The Crescent creeps | Cultural Festivals | Halifax, Nova Scotia | THE COAST

The Crescent creeps

Director Seth Smith’s feature film looks at the afterlife from the end of the earth.

The Crescent creeps
SUBMITTED

The Crescent
Sunday September 17, 9:30pm, Cineplex Park Lane, $17.50
finfestival.ca

Nancy Urich and Seth A. Smith have been making art in Nova Scotia since they were teenagers, first as musicians in Burdocks and then in Dog Day. Smith's distinctive visual art, much of it created as half of the design team Yorodeo, has adorned years' worth of record covers and posters, while Urich's administration skills and grant-writing prowess became quietly legendary amongst the people who need that sort of information.

For the past few years they have been making films, including 2012's woozy feature Lowlife and the 2015 short I Am Coming to Paris to Kill You, which made it nearly to Paris when it screened at Cannes.

This fall they are the talk of the festival circuit with The Crescent, a low-budget creeper about a widow (Danika Vandersteen) whose son (Woodrow Graves, son of the filmmakers) seems to have a connection the area's various, and possibly dead, weirdos. This week, the film had its world premiere at the Toronto International Film Festival. Its gala screening at FIN is on September 17.

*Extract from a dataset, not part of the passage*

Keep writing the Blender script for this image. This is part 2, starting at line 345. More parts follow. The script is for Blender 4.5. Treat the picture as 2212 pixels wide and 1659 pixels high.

Today it's still August, Urich's birthday, and the creative partners, who are married, are in a drive-thru picking up some juice for their lead actor.

"We just decided to put together a very small film that we could do on a very low budget," says writer-director Smith, once he's parked the car. "It was written at a time when we'd just had Woody. We had a few deaths in the family too, so it was a weird time when we were thinking about mortality and how precious everything is."

The Crescent is set in a beautiful south shore house that looks like it's comprised of geometric shapes, triangles mostly, with lots of glass. "I was looking for a location that had that end-of-the-earth look," says Smith. "It has that infinite ocean horizon, which is just so beautiful." It sits on a crescent of land jutting out into the ocean. "A lot of people spot it," says Urich. "It's spottable."

Vandersteen, an artist and musician in Old and Weird and Building Confidence Through Play, makes her film debut with a quiet, nuanced performance. Her co-star is a chatty charmer who was nonetheless two years old during filming. "It was a big party atmosphere for him. It was so many people playing with him all the time, he was having fun," says Urich, adding that the scarier movie's tougher scenes—ghouls, loud noises, violent accidents—happened with a stand-in. "I was next to him—anything that looked scary or was a monster happening, he didn't experience that. There was no monster chasing him, ever."

The pair hopes to graduate to bigger budgets moving forward, though what they've managed to achieve with The Crescent is a direct result of spending two decades working in the arts in Nova Scotia. "You have to get it done," says Urich. "Just do it."

"You have to have grit, and you have to keep pushing," says Smith. "Making a movie is just like making an album, but it's like making 20 albums at once."